O movimento 'Justiça Já' distribui um panfleto no qual adverte que Pérez Molina não representa a unidade nacional e deve ser demitido imediatamente pelas recentes acusações.
"O Congresso da Guatemala não escuta o povo que exige reformas reais e profundas a este sistema corrupto e excludente", se lê no panfleto elaborado por esse grupo, um dos participantes das manifestações contra o governo realizadas nos últimos quatro meses nesta capital.
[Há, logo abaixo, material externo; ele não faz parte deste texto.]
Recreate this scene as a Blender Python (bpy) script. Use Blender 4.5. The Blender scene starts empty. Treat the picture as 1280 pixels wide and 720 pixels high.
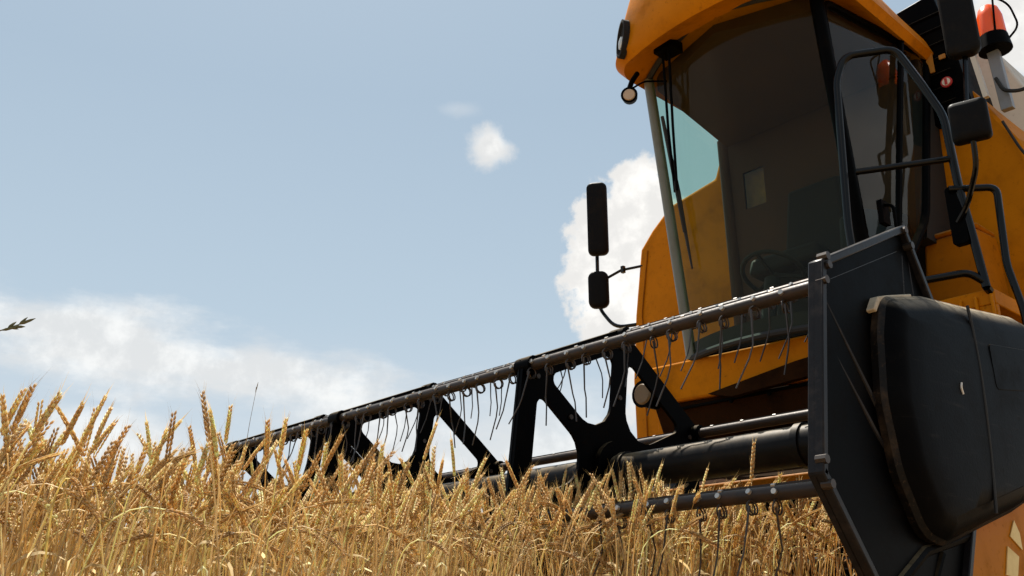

Continuou a audiência de primeira declaração de Baldetti, um dia depois do Ministério Público revelar as gravações telefônicas na qual estão implicados ela, Pérez Molina e outros integrantes do grupo La Línea.
Frente a sua decisão de permanecer no cargo, a corte Suprema de Justiça (CSJ) deverá conceder o pré-julgamento solicitado pelo MP e pela Cicig, uma instituição reconhecida pelas Nações Unidas, contra o chefe de Estado.
Depois que a CSJ tramitar o caso, o Congresso integrará uma comissão investigativa para analisar se o presidente perderá a imunidade.
Nesse extremo, a Promotoria o investigaria como qualquer cidadão perante um tribunal, como acontece com Baldetti, quem renunciou dia 8 de maio deste ano.
A primeira mulher a chegar à Vice-presidência da Guatemala descartou a possibilidade de renunciar no dia 19 de abril durante uma coletiva de imprensa, no entanto, 19 dias depois, foi pressionada pelas manifestações de rua.
Tudo indica que, se a renúncia de Pérez Molina demorar muito, os protestos pacíficos até o momento poderiam levar a acontecimentos violentos neste país centro-americano que assinou os acordos de paz há apenas 19 anos.